Building an economic model for the first time can feel intimidating. The good news: AI is genuinely useful here, not because it knows your numbers, but because it can help you think through the structure of your model, identify what you're missing, and pressure-test your assumptions before you discover the hard way that something doesn't add up.
The key reminder from the Week 5 reading applies doubly here: you still need to build it yourself. Use AI to think alongside you, not to hand you a spreadsheet you don't understand. An investor will ask you about every line — you need to own it.
Structuring your model
Before you open a spreadsheet, it helps to talk through the structure of your model. Different business models have very different economic shapes, and AI can help you figure out which tabs and categories you actually need for your particular venture.
Try this prompt
"My startup is [describe it — what you sell, to whom, and how]. Help me think through the structure of an economic model for this type of business. What are the key revenue drivers, the main cost categories, and the most important assumptions I'll need to make? What makes the economics of this business model different from a typical product or services company?"
Identifying your key levers
Every business has two or three numbers that really drive everything else. Finding yours early saves enormous time. AI can help you figure out which assumptions will have the biggest impact on your model's outcome — so you know where to focus your energy on validation.
Try this prompt
"Here are the main assumptions in my economic model: [list them — price, volume, CAC, churn, margins, etc.]. Which of these is likely to have the biggest impact on my path to profitability? Where should I be most focused on testing and refining my estimates with real data?"
Sanity-checking your revenue assumptions
Revenue assumptions are where most first-time founders are most wildly optimistic. AI can help you pressure-test whether your numbers are in a reasonable range — and identify what you'd have to believe for them to be true.
Try this prompt
"My startup projects [X revenue] in year one, growing to [Y revenue] in year two. Here are my assumptions: [describe them]. Does this growth rate seem realistic for a company at this stage in this market? What would I need to believe about customer acquisition, conversion rates, and retention for these numbers to hold?"
Working through CAC and LTV
Customer Acquisition Cost and Lifetime Value are the two numbers that matter most. If you don't yet have real data, AI can help you build a first-principles estimate and identify comparable businesses whose CAC:LTV ratios you might use as benchmarks.
Try this prompt
"Help me think through CAC and LTV for my startup. We sell [product/service] at [price] to [customer type], and we plan to acquire customers through [channels]. Walk me through how to estimate both CAC and LTV for this model, and tell me what ratio I should be aiming for to have a healthy unit economics story for investors."

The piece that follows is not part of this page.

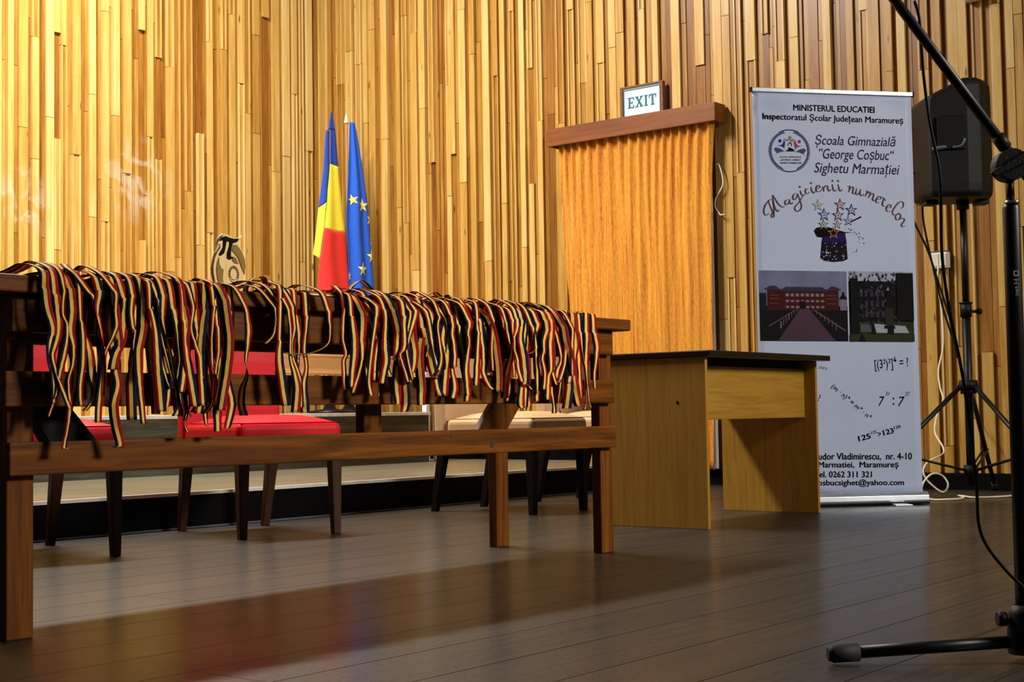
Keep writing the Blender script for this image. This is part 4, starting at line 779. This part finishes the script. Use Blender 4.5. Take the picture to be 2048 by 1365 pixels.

Estimating costs you haven't thought of
First-time founders reliably underestimate costs. AI can play the role of an experienced CFO asking uncomfortable questions — surfacing the expense categories you forgot to include.
Try this prompt
"Here are the cost categories I've included in my economic model: [list them]. What am I likely missing? What are the most commonly overlooked costs for a [type of startup] at the early stage? Please be specific — I'd rather find these now than in front of an investor."
Figuring out your capital needs
Once you have a model, you can use it to figure out how much money you need and when. AI can help you think through the implications of your cash flow timeline and what that means for fundraising strategy.
Try this prompt
"Based on my model, my startup will reach cash flow breakeven around [month/year], and I'll need approximately [amount] to get there. Help me think through what this means for my fundraising strategy. How should I think about how much to raise, when to raise it, and what type of capital makes sense at each stage?"
Explaining your model to investors
Guy Kawasaki's point is that financial projections tell a story. AI can help you translate your spreadsheet into a narrative that makes the economics intuitive — and help you anticipate the questions an investor will ask.
Try this prompt
"Here is a summary of my startup's economic model: [describe the key numbers — revenue trajectory, main costs, path to profitability, capital needs]. Help me tell this as a coherent story for investors. What is the narrative arc of these numbers, and what questions should I be prepared to answer when I present them?"